* **The exercise**
Where the data below has the string "Blender", return the whole line.

Scene modeling code data:

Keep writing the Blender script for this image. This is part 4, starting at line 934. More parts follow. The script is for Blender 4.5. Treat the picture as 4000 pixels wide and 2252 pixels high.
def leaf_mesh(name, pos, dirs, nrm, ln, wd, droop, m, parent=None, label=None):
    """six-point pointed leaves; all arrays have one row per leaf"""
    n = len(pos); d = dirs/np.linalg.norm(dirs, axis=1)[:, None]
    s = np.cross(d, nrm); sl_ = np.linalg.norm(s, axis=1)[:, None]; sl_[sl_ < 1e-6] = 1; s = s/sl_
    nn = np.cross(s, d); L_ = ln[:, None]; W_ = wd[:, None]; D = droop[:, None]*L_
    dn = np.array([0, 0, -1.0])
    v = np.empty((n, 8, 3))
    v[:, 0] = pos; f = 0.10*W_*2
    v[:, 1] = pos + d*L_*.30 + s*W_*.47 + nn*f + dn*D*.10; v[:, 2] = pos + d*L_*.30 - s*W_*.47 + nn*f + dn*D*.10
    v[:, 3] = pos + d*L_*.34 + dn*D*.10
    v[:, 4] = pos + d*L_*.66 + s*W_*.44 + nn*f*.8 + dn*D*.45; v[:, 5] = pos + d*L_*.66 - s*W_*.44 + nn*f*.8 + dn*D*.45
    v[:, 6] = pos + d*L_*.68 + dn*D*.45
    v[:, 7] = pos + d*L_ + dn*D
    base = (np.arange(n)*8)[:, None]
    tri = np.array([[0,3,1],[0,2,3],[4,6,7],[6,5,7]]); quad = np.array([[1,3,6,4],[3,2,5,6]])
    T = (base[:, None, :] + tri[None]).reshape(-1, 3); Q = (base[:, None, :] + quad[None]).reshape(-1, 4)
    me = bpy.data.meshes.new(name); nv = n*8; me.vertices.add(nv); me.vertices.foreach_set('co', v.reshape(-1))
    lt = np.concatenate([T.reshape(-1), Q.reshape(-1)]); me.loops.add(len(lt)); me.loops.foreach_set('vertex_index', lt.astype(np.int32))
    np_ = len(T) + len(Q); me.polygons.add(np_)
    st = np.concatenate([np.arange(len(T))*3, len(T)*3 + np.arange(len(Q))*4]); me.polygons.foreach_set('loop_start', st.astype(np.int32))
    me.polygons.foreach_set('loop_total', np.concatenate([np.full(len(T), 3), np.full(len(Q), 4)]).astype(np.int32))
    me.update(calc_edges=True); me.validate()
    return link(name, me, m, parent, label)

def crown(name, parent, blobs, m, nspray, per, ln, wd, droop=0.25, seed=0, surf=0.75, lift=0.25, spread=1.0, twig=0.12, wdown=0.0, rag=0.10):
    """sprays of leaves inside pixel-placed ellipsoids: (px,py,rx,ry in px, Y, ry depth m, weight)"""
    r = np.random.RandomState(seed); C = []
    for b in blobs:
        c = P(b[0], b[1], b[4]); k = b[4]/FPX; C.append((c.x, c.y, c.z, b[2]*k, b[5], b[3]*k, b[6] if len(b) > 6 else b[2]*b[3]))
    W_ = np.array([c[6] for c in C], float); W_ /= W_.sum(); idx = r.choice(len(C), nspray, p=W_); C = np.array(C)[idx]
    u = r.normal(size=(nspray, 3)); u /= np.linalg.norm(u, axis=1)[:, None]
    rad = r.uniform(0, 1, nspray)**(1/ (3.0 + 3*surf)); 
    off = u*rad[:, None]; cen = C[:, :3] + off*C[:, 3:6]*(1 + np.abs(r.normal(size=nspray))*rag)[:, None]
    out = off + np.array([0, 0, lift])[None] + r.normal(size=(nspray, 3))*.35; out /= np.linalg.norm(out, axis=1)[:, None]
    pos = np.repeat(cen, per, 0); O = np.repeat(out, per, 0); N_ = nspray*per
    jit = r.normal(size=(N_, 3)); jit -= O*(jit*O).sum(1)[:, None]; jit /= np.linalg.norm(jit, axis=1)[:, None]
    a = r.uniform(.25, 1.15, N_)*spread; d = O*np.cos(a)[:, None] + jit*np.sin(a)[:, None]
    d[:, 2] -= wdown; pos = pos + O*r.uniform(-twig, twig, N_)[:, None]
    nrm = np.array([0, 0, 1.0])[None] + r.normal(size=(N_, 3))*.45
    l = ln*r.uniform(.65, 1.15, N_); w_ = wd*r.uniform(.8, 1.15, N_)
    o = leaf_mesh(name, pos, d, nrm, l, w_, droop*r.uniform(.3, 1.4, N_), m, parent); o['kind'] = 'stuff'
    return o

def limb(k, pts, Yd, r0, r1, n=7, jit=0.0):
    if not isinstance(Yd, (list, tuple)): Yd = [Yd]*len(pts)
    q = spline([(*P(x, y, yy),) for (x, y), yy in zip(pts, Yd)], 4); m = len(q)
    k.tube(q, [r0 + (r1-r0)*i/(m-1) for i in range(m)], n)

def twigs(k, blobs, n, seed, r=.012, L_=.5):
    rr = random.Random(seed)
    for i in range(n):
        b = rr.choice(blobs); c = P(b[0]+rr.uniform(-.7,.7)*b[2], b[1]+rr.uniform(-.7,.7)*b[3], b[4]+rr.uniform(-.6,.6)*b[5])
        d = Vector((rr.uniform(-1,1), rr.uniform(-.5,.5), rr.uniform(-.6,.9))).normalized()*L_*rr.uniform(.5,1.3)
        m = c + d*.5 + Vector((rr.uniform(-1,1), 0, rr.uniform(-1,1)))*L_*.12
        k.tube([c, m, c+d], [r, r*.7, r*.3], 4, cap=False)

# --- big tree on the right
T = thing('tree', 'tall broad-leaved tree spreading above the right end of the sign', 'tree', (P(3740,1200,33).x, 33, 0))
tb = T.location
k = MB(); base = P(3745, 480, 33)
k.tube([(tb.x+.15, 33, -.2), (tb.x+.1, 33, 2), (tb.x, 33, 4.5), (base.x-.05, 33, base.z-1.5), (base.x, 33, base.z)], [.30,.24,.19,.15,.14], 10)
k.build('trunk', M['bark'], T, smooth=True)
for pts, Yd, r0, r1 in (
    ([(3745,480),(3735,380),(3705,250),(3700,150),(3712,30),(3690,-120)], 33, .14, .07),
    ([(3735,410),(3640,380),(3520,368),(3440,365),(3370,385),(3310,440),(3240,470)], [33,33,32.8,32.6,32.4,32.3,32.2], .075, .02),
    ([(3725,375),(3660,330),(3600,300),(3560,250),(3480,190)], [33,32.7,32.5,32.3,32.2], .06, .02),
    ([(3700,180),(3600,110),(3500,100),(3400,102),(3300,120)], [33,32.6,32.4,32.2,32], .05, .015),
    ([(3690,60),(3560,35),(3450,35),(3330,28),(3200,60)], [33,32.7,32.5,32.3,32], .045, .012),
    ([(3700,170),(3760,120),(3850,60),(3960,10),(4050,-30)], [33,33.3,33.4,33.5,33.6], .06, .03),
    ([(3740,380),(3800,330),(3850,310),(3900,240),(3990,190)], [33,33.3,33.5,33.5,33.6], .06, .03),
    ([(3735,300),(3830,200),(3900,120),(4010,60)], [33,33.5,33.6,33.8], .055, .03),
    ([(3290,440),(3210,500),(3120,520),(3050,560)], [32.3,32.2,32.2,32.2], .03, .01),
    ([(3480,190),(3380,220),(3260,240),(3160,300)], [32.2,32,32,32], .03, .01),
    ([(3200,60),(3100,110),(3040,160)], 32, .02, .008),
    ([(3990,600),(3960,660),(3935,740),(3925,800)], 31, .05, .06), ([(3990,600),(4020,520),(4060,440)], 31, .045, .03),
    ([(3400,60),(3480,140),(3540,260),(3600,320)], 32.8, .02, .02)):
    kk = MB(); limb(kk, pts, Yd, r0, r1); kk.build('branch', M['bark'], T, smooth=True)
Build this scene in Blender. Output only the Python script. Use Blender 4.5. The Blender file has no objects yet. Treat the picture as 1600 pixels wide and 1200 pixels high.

* **Exercise result**
Keep writing the Blender script for this image. This is part 4, starting at line 934. More parts follow. The script is for Blender 4.5. Treat the picture as 4000 pixels wide and 2252 pixels high.
Build this scene in Blender. Output only the Python script. Use Blender 4.5. The Blender file has no objects yet. Treat the picture as 1600 pixels wide and 1200 pixels high.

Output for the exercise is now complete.